But never once has my wife had to tell me to make sure that he eats, and never once have I lost my kid, or any of the other stupid shenanigans that movie/TV/commercial dads do. This is the case with me, and it’s the case with most of the dads I know. And yet we will continue to deal with that weird stereotype that diminishes both women and men, that women are born to be mothers, and that men are at best barely competent at being fathers. I’m often out with my son by myself, I cannot count the number of times where I’ve encountered people who tell me how nice I’m being for giving my wife a break.

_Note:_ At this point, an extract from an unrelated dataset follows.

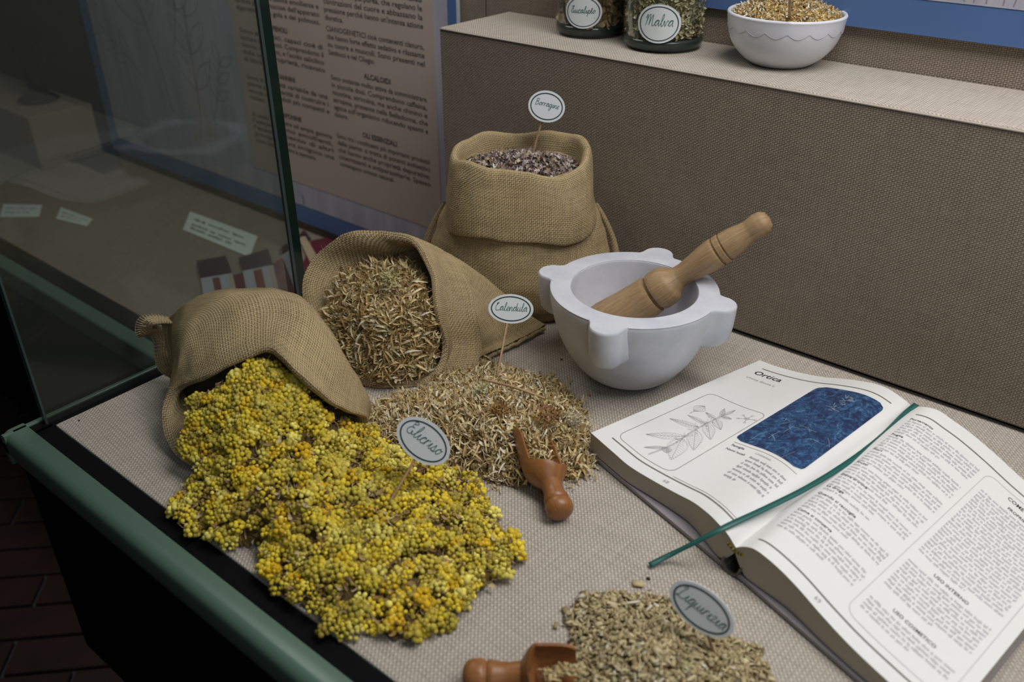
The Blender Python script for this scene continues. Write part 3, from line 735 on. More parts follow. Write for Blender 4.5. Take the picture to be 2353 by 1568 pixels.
# ================================================================== HEAPS
# petals filling the calendula sack
def fan(ring, centre, n, jit):
    R = crom(ring, 200, True); th = rng.integers(0, 200, n); rho = np.sqrt(rng.uniform(0, 1, n))
    P = centre+(R[th]-centre)*rho[:, None]; return P+rng.normal(0, jit, P.shape)
fillB = np.array([at(*p) for p in [(900,870,.016),(835,850,.020),(787,795,.034),(745,725,.055),(765,665,.078),(792,632,.092),(840,608,.100),(900,600,.104),(948,608,.102),(973,655,.094),(990,725,.075),(1003,800,.037),(972,856,.016)]])
cFB = at(880, 735, .082)
n = 3400; T = fan(fillB, cFB, n, .0022)
view = np.array([-.02, -.75, .65])
def orient(n, tilt, nrm):
    x, y, z = frame(nrm); B = np.stack([x, y, z], 1); return np.einsum('ij,njk->nik', B, rots(n, tilt))
V, F, C = scatter(PET, T, orient(n, .55, (.35, -.55, .75)), rng.uniform(.6, 1.25, n), pals(n, STRAW, STRAWW))
cb = obj('dried_calendula', V, F, M_petal, None, True, None, C); tag(cb, 'straw-coloured dried calendula petals filling the sack mouth', 'petals', kind='stuff')
R = crom(fillB, 60, True); cen = cFB+[0, 0, -.004]
rr = [cen+(R-cen)*k-np.array([.3, -.5, .75])*.005 for k in (.02, .35, .7, 1.0)]
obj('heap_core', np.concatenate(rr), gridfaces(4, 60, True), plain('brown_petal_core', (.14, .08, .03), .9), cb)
# loose calendula heap on the deck
polyK = np.array([at(x, y, .004) for x, y in [(1000,862),(1040,842),(1110,822),(1190,850),(1290,882),(1335,925),(1355,1000),(1372,1060),(1330,1098),(1240,1112),(1150,1112),(1090,1088),(1030,1075),(930,1040),(855,990),(842,945),(880,912),(950,902),(1000,885)]])
hK = rbf(np.r_[polyK*[1, 1, 0]+[0, 0, .003], [at(*p) for p in [(1120,900,.026),(1200,960,.030),(1080,980,.028),(1250,1000,.026),(1150,1040,.022),(950,960,.014),(1290,1050,.014),(1000,920,.018),(1250,925,.022)]]])
n = 5200; T = sample(polyK, hK, n); T[:, 2] += rng.uniform(-.003, .003, n); T[:, 2] = np.maximum(T[:, 2], .003)
V, F, C = scatter(PET, T, rots(n, .55), rng.uniform(.5, 1.2, n), pals(n, [(.67, .54, .30), (.56, .42, .19), (.45, .30, .12), (.73, .64, .43), (.72, .67, .53), (.34, .22, .085), (.60, .53, .27)], [3.4, 4, 2, 2.8, 1.6, 1.2, 1.4]))
# stray petals around the heap
m = 260; pp = np.array([at(x, y, .002) for x, y in zip(rng.uniform(1000, 1420, m), rng.uniform(860, 1130, m))]); pp[:, 2] = .0025
out = ~inpoly(pp, polyK); pp = pp[out]; d = np.sqrt(((pp[:, None, :2]-polyK[None, :, :2])**2).sum(-1)).min(1); pp = pp[d < .026]
V2, F2, C2 = scatter(PET, pp, rots(len(pp), .12), rng.uniform(.3, .8, len(pp)), pals(len(pp), [(.50, .36, .17), (.60, .52, .36)], [2, 1]))
ck = obj('dried_calendula', np.r_[V, V2], np.r_[F, F2+len(V)], M_petal, None, True, None, np.r_[C, C2]); tag(ck, 'loose heap of dried calendula petals around the small wooden scoop', 'petals', kind='stuff')
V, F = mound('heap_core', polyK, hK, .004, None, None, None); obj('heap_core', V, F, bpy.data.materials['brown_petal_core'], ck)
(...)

Giving. My wife. A break. Because fathers clearly wouldn’t otherwise be out with their kids, and moms certainly aren’t allowed a life away from their child. Look, I’m not giving her a break and I am sure as goddamn hell not babysitting, because YOU CAN’T BABYSIT YOUR OWN CHILD YOU DUMB BASTARDS. I’m parenting, like my wife does, like we all do, and to reduce it to anything else is to make it all to easy for families to backslide back into another century and smother us in our own stupid stereotypes.

This nonsense that once a woman becomes a mom, she can’t be anything but a mom is preposterous and reductive and insulting and demeaning to women — mothers or not — everywhere. And similarly, the idea that men can just bumble along, fuck around, and generally act like assholes without responsibility once they become dads is just as insidious and insulting and dangerous. Mothers are not wondrous moon goddesses whose existences revolve around raising their child, and men should never be treated as heroes just because they made it through an afternoon without their child catching fire.

Be a parent, and be a good one, and be other things as well. So yes, I am a dad, just like I’m a husband, a manager, a writer, a reader, a brother, a son, a cousin, a gamer, a rider, and a few other things, too. You want a pithy slogan or a movie tagline? Here you go:

Everything that you do is who you are. Anyone who tries to tell you that you’re just one thing or that you’re not good enough to be another is trying to sell you something, and you should tell them to kindly go fuck themselves with a hedge trimmer.